Nathaniel Smith njs at pobox.com
Sat Oct 30 20:43:39 EDT 2010


On Sat, Oct 30, 2010 at 3:22 PM, Fernando Perez <fperez.net at gmail.com> wrote:
> Just a few comments from the sidelines... I think it would be really
> great if every snippet had an automatic version control history
> associated with it.  For me, the gist model at github is perfect in
> this regard.  Consider for example (random gist I found that had numpy
> in it):
>
> http://gist.github.com/364369
>
> This very simple page has all the code, a download button, space for
> comments, revision history and a 'fork' button.  The last two for me
> are very, very important: they plant the seed that allows a simple
> script to very easily grow into something larger.  The author has an
> easy way to make improvements and track those (with near-zero setup
> overhead), and the 'fork' button makes it easy for others to
> contribute.

gist.github.com is *really* slick, but... I'm guessing it wouldn't be
so easy to reimplement for someone who hasn't just implemented github?
And it seems to me that the sort of people who use git (i.e., people
with a substantial investment of time and mental energy in "real
programming") are already pretty well supported by existing
infrastructure. I'm not going to be working on this either, so this is
also from the peanut gallery, but... if I *were* doing this project,
my focus would be on achieving exactly two things as quickly as
possible:

1) A minimum ceremony way for your average scientific programmer to
get some useful code they wrote online. Maximum five steps (or fewer
would be better!): a) log-in, b) type some text about what the snippet
does, c) check the box saying yeah they understand what BSD means, d)
paste in the code, e) hit submit. Maybe there should be some extra
optional steps for richer metadata or whatever, but srsly, you cannot
make "understand the GPL" or "know what git is" or "fill out this
complicated form to specify tags in our obscure Trove ontology"
prerequisites for scientific programmers to contribute.
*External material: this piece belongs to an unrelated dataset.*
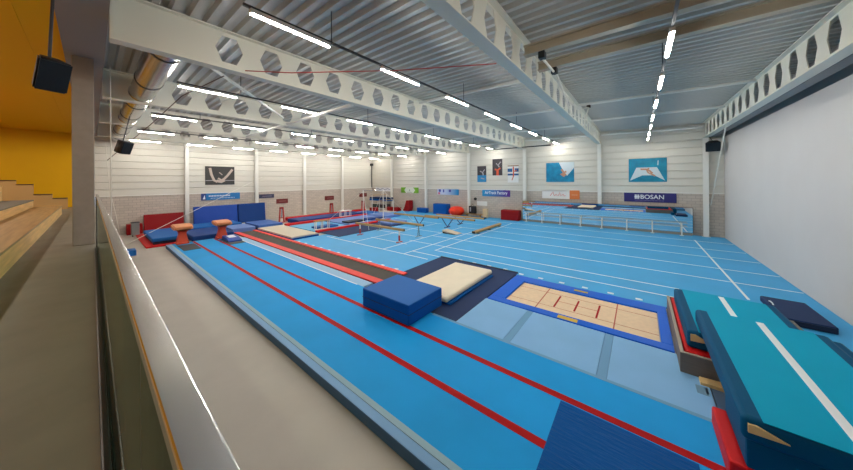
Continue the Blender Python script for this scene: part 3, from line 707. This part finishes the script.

2) Solid one-stop-shopping support for scientific code. (If you do
this right, then everyone will use the site, and then it's what
they'll think of when they have something useful to upload!) That
means, a good search function for all the snippets that have been
uploaded. It also means the search function needs to know about
"proper" packages -- searching for "wavelets" should find pywt, etc.
I'm not sure if that's best done by searching pypi directly, or by
having people explicitly enter pointers to scientific software into
the database -- I'd probably do the latter because it's both quicker
to implement and would keep the search results much more focused. And
for real one-stop-shopping, searches should be able to find functions
embedded inside larger packages (so e.g. searching for matrix
exponential should give you a hit on scipy.linalg.expm). I guess this
means, index the documentation for at least numpy and scipy, and maybe
the docs for other packages as they get added?

Obviously there are lots of enhancements one can imagine -- tracking
of multiple versions of the same snippet, discussions, syntax
highlighting, finding related snippets, git support, etc. etc., and
there are lots more ideas in this thread -- but I'd start by lasering
in on those two features, work hard on making the fundamentals as
useful as possible, and then build up from there.